** START Data lines **
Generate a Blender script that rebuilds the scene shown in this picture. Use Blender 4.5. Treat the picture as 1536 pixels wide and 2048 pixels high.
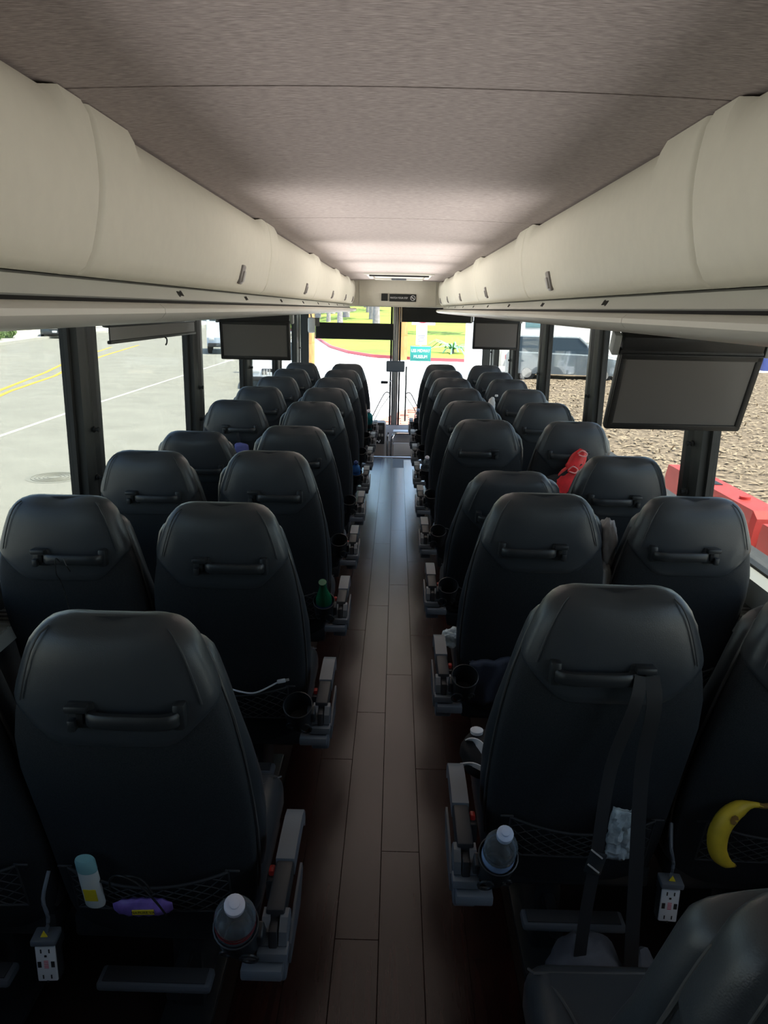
import bpy, bmesh, math, random
from mathutils import Vector, Matrix, noise
random.seed(7)
for o in list(bpy.data.objects): bpy.data.objects.remove(o)
S = bpy.context.scene; COL = S.collection
R = math.radians

# ------------------------------------------------------------------ camera
F_PX = 1538.0
PITCH, YAW, ROLL = R(14.81), R(0.634), R(1.223)
def cam_axes():
    cp, sp, cy, sy = math.cos(PITCH), math.sin(PITCH), math.cos(YAW), math.sin(YAW)
    f = Vector((-sy*cp, cy*cp, -sp)); r = Vector((cy, sy, 0)); u = r.cross(f)
    c, s = math.cos(ROLL), math.sin(ROLL)
    return c*r + s*u, -s*r + c*u, f
r_, u_, f_ = cam_axes()
cd = bpy.data.cameras.new('camera'); cam = bpy.data.objects.new('camera', cd); COL.objects.link(cam)
cd.sensor_fit = 'HORIZONTAL'; cd.sensor_width = 36; cd.lens = F_PX/1536*36
cd.clip_start = .05; cd.clip_end = 600
cam.matrix_world = Matrix(((r_.x, u_.x, -f_.x, .0087), (r_.y, u_.y, -f_.y, 0), (r_.z, u_.z, -f_.z, 1.639), (0, 0, 0, 1)))
S.camera = cam

# ------------------------------------------------------------------ sky, sun, exposure
SUN_EL, SUN_AZ = R(67), R(112)
w = bpy.data.worlds.new('sky'); S.world = w; w.use_nodes = True
nt = w.node_tree; nt.nodes.clear()
wo = nt.nodes.new('ShaderNodeOutputWorld'); bg = nt.nodes.new('ShaderNodeBackground'); sk = nt.nodes.new('ShaderNodeTexSky')
sk.sky_type = 'NISHITA'; sk.sun_disc = False; sk.sun_elevation = SUN_EL; sk.sun_rotation = SUN_AZ; sk.air_density = 1.0; sk.dust_density = 1.5
bg.inputs['Strength'].default_value = 0.68
nt.links.new(sk.outputs[0], bg.inputs[0]); nt.links.new(bg.outputs[0], wo.inputs[0])
sl = bpy.data.lights.new('sun', 'SUN'); sl.energy = 15.0; sl.angle = R(.6); sl.color = (1, .95, .86)
so = bpy.data.objects.new('sun', sl); COL.objects.link(so)
sd = Vector((math.sin(SUN_AZ)*math.cos(SUN_EL), math.cos(SUN_AZ)*math.cos(SUN_EL), math.sin(SUN_EL)))
so.rotation_euler = (-sd).to_track_quat('-Z', 'Y').to_euler(); so.location = sd*60
S.view_settings.view_transform = 'Standard'; S.view_settings.look = 'None'
S.view_settings.gamma = 1; S.view_settings.use_curve_mapping = False
S.view_settings.exposure = 0.55
FILL_POWER = (.6, 1.05, 2.7, 4.6, 4.8, 3.2)      # added fill lamps along the rack lips, stronger towards the front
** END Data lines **
(Written instruction): Omit the pictures and reproduce the listing exactly.

(Task output):
Generate a Blender script that rebuilds the scene shown in this picture. Use Blender 4.5. Treat the picture as 1536 pixels wide and 2048 pixels high.
import bpy, bmesh, math, random
from mathutils import Vector, Matrix, noise
random.seed(7)
for o in list(bpy.data.objects): bpy.data.objects.remove(o)
S = bpy.context.scene; COL = S.collection
R = math.radians

# ------------------------------------------------------------------ camera
F_PX = 1538.0
PITCH, YAW, ROLL = R(14.81), R(0.634), R(1.223)
def cam_axes():
    cp, sp, cy, sy = math.cos(PITCH), math.sin(PITCH), math.cos(YAW), math.sin(YAW)
    f = Vector((-sy*cp, cy*cp, -sp)); r = Vector((cy, sy, 0)); u = r.cross(f)
    c, s = math.cos(ROLL), math.sin(ROLL)
    return c*r + s*u, -s*r + c*u, f
r_, u_, f_ = cam_axes()
cd = bpy.data.cameras.new('camera'); cam = bpy.data.objects.new('camera', cd); COL.objects.link(cam)
cd.sensor_fit = 'HORIZONTAL'; cd.sensor_width = 36; cd.lens = F_PX/1536*36
cd.clip_start = .05; cd.clip_end = 600
cam.matrix_world = Matrix(((r_.x, u_.x, -f_.x, .0087), (r_.y, u_.y, -f_.y, 0), (r_.z, u_.z, -f_.z, 1.639), (0, 0, 0, 1)))
S.camera = cam

# ------------------------------------------------------------------ sky, sun, exposure
SUN_EL, SUN_AZ = R(67), R(112)
w = bpy.data.worlds.new('sky'); S.world = w; w.use_nodes = True
nt = w.node_tree; nt.nodes.clear()
wo = nt.nodes.new('ShaderNodeOutputWorld'); bg = nt.nodes.new('ShaderNodeBackground'); sk = nt.nodes.new('ShaderNodeTexSky')
sk.sky_type = 'NISHITA'; sk.sun_disc = False; sk.sun_elevation = SUN_EL; sk.sun_rotation = SUN_AZ; sk.air_density = 1.0; sk.dust_density = 1.5
bg.inputs['Strength'].default_value = 0.68
nt.links.new(sk.outputs[0], bg.inputs[0]); nt.links.new(bg.outputs[0], wo.inputs[0])
sl = bpy.data.lights.new('sun', 'SUN'); sl.energy = 15.0; sl.angle = R(.6); sl.color = (1, .95, .86)
so = bpy.data.objects.new('sun', sl); COL.objects.link(so)
sd = Vector((math.sin(SUN_AZ)*math.cos(SUN_EL), math.cos(SUN_AZ)*math.cos(SUN_EL), math.sin(SUN_EL)))
so.rotation_euler = (-sd).to_track_quat('-Z', 'Y').to_euler(); so.location = sd*60
S.view_settings.view_transform = 'Standard'; S.view_settings.look = 'None'
S.view_settings.gamma = 1; S.view_settings.use_curve_mapping = False
S.view_settings.exposure = 0.55
FILL_POWER = (.6, 1.05, 2.7, 4.6, 4.8, 3.2)      # added fill lamps along the rack lips, stronger towards the front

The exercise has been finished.